What are the other points of convergence between Russia and China?

There are several. One is strategic stability. Washington and Moscow are the world’s largest strategic nuclear powers and hence we have a special responsibility to the world, to maintain [our] relations in a way that brings broader stability to the world order.

However, the strategic order is changing, with China growing its nuclear power and new nuclear powers asserting themselves. India is one among them. Russia and China have an interest in maintaining stability in this changing order. The second area of common interest is counterterrorism. We have some significant overlap here. Nuclear non-proliferation is the third area of convergence in our national interests. Russia has a different way of dealing with this as we see in the case of Iran. Those are legitimate subjects for diplomatic engagement.

How does America sees the robust relations that its partners such as Israel, India and Turkey have with Russia?

In principle, there should not be a problem.
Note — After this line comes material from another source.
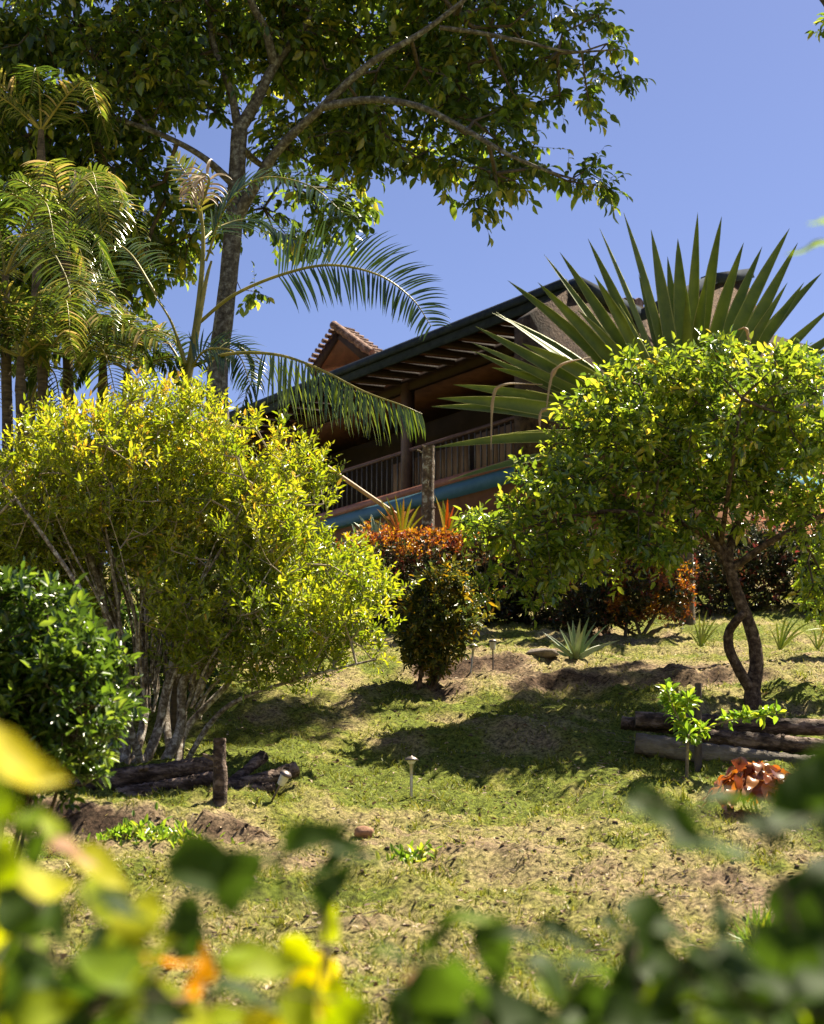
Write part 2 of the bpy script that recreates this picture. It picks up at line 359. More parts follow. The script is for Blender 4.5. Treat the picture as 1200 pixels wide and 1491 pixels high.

It becomes a problem only when the U.S. tries to deal with Russia by seeking to isolate it internationally. And we did attempt to do that in the aftermath of Russia’s annexation of Crimea. We imposed sanctions and tried to isolate Russia. At the moment, we are not trying to do that and I don’t think it is possible to isolate a country is that is so large and so influential, with so many connections around the world. That kind of an approach was bound to fail. So, given that we can’t isolate Russia and we are not attempting to do that now, the fact friends and allies of the U.S. want to productive relationship with Russia should not be troubling to us.

How do you think Countering America’s Adversaries Through Sanctions Act (CAATSA), the U.S. law that requires American secondary sanctions against other countries for ties with Russia, will play out?

This is going to potentially get us in quite a bit of trouble. I have a feeling that this is going poison our relationships with friends and in the end not have the impact on Russia that we intend. India and even in Europe. This is going to counterproductive.

There is an argument in America that Russia and Mr. Putin want to undermine democracy all over the world. Do you agree?

I don’t think that is true. Russia does not oppose democracy per se. The very fact that Russia has strong relationships with India, Israel, Japan... many other countries, is proof that they are not concerned whether a country is democratic or not. I think what Russia is concerned about is evangelical democratisation on the part of the U.S. — attempting to democratise Russia or countries around Russia in ways that Moscow believes have destabilising effects and also hurt Russian security. That they oppose. I don’t believe at all Russia is opposed to democracy in any ideological way.